═══ DATA LINES ═══

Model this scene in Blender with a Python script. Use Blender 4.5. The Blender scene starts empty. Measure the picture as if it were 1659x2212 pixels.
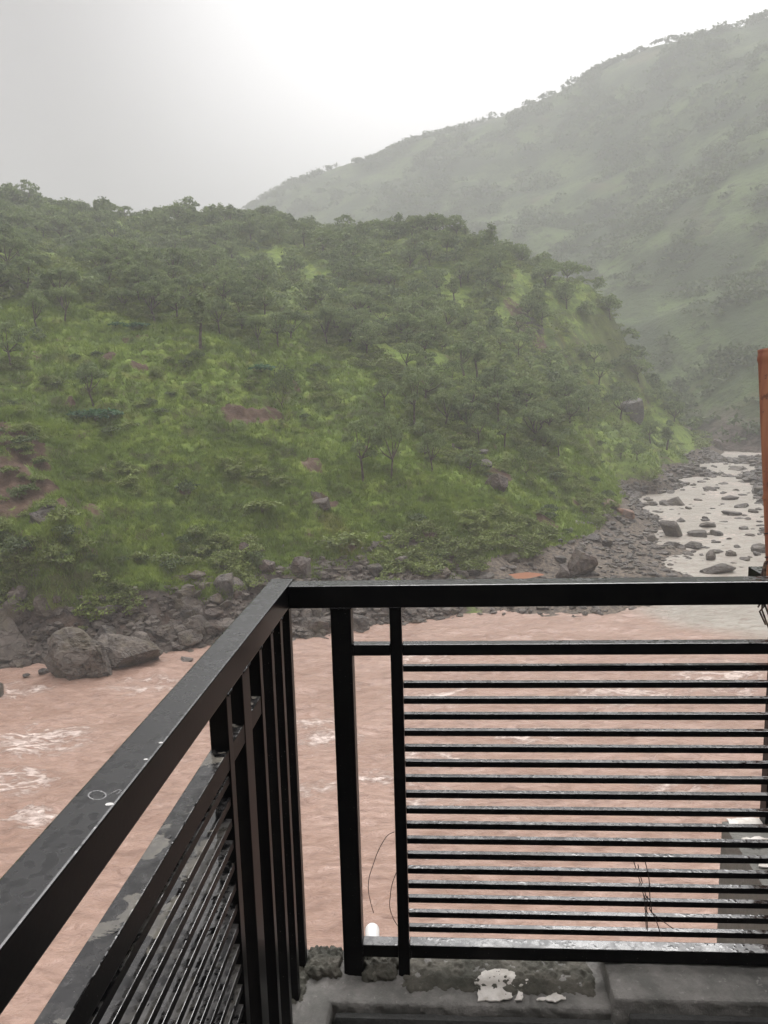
import bpy, bmesh, math, random
import numpy as np
from mathutils import Vector, Matrix
random.seed(7); RNG = np.random.default_rng(11)
C = bpy.context.scene.collection
EYE = 16.0                                   # eye height above the river, metres
PITCH, ROLL, FL = math.radians(9.06), math.radians(-1.56), 0.7509
# ------------------------------------------------------------------ camera
_f = np.array([0, math.cos(PITCH), -math.sin(PITCH)]); _r = np.array([1., 0, 0]); _u = np.cross(_r, _f)
CR = math.cos(ROLL)*_r + math.sin(ROLL)*_u
CU = math.cos(ROLL)*_u - math.sin(ROLL)*_r
CF = _f
cam_d = bpy.data.cameras.new('camera'); cam = bpy.data.objects.new('camera', cam_d); C.objects.link(cam)
cam_d.sensor_fit = 'VERTICAL'; cam_d.sensor_height = 24; cam_d.lens = FL*24
cam_d.clip_start = 0.05; cam_d.clip_end = 6000
M = Matrix.Identity(4)
for i in range(3):
    M[i][0] = CR[i]; M[i][1] = CU[i]; M[i][2] = -CF[i]
M[2][3] = EYE
cam.matrix_world = M
bpy.context.scene.camera = cam

def sight(px, py):                            # direction through a point measured on the 1659 x 2212 survey picture
    a = (px-829.5)/1661.; b = (1106.-py)/1661.
    return a*CR + b*CU + CF
def survey(px, py, r=None, z=None):           # world point at ground range r, or at height z
    d = sight(px, py); h = math.hypot(d[0], d[1])
    t = r/h if r is not None else (z-EYE)/d[2]
    return np.array([d[0]*t, d[1]*t, EYE+d[2]*t])
def picture(P):                               # world -> survey picture (for choosing vegetation zones)
    Q = np.atleast_2d(P) - np.array([0, 0, EYE])
    a = Q@CR; b = Q@CU; c = np.maximum(Q@CF, 1e-3)
    return 829.5+1661*a/c, 1106-1661*b/c

# ------------------------------------------------------------------ noise
def _hash(ix, iy, s):
    n = (ix.astype(np.int64)*374761393 + iy.astype(np.int64)*668265263 + s*1442695041) & 0xffffffff
    n = ((n ^ (n >> 13))*1274126177) & 0xffffffff
    return ((n ^ (n >> 16)) & 0xffff)/65535.0
def vnoise(x, y, s=0):
    x0 = np.floor(x); y0 = np.floor(y); fx = x-x0; fy = y-y0
    fx = fx*fx*fx*(fx*(fx*6-15)+10); fy = fy*fy*fy*(fy*(fy*6-15)+10)
    a = _hash(x0, y0, s); b = _hash(x0+1, y0, s); c = _hash(x0, y0+1, s); d = _hash(x0+1, y0+1, s)
    return (a*(1-fx)+b*fx)*(1-fy) + (c*(1-fx)+d*fx)*fy
def fbm(x, y, s=0, o=4, g=0.5):
    v = np.zeros_like(x, dtype=float); a = 1; t = 0
    for i in range(o):
        c, sn = math.cos(i*1.1), math.sin(i*1.1)
        v += a*(vnoise((x*c-y*sn)*2**i+i*17.3, (x*sn+y*c)*2**i-i*9.1, s+i)*2-1); t += a; a *= g
    return v/t
def smooth(a, b, x):
    t = np.clip((x-a)/(b-a), 0, 1); return t*t*(3-2*t)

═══

EXERCISE REQUIREMENTS:
Look at the listing and set down only the lines from its start through the line with "return 829.5+1661*a/c, 1106-1661*b/c", word for word and without pictures.

CORRECT RESPONSE:
Model this scene in Blender with a Python script. Use Blender 4.5. The Blender scene starts empty. Measure the picture as if it were 1659x2212 pixels.
import bpy, bmesh, math, random
import numpy as np
from mathutils import Vector, Matrix
random.seed(7); RNG = np.random.default_rng(11)
C = bpy.context.scene.collection
EYE = 16.0                                   # eye height above the river, metres
PITCH, ROLL, FL = math.radians(9.06), math.radians(-1.56), 0.7509
# ------------------------------------------------------------------ camera
_f = np.array([0, math.cos(PITCH), -math.sin(PITCH)]); _r = np.array([1., 0, 0]); _u = np.cross(_r, _f)
CR = math.cos(ROLL)*_r + math.sin(ROLL)*_u
CU = math.cos(ROLL)*_u - math.sin(ROLL)*_r
CF = _f
cam_d = bpy.data.cameras.new('camera'); cam = bpy.data.objects.new('camera', cam_d); C.objects.link(cam)
cam_d.sensor_fit = 'VERTICAL'; cam_d.sensor_height = 24; cam_d.lens = FL*24
cam_d.clip_start = 0.05; cam_d.clip_end = 6000
M = Matrix.Identity(4)
for i in range(3):
    M[i][0] = CR[i]; M[i][1] = CU[i]; M[i][2] = -CF[i]
M[2][3] = EYE
cam.matrix_world = M
bpy.context.scene.camera = cam

def sight(px, py):                            # direction through a point measured on the 1659 x 2212 survey picture
    a = (px-829.5)/1661.; b = (1106.-py)/1661.
    return a*CR + b*CU + CF
def survey(px, py, r=None, z=None):           # world point at ground range r, or at height z
    d = sight(px, py); h = math.hypot(d[0], d[1])
    t = r/h if r is not None else (z-EYE)/d[2]
    return np.array([d[0]*t, d[1]*t, EYE+d[2]*t])
def picture(P):                               # world -> survey picture (for choosing vegetation zones)
    Q = np.atleast_2d(P) - np.array([0, 0, EYE])
    a = Q@CR; b = Q@CU; c = np.maximum(Q@CF, 1e-3)
    return 829.5+1661*a/c, 1106-1661*b/c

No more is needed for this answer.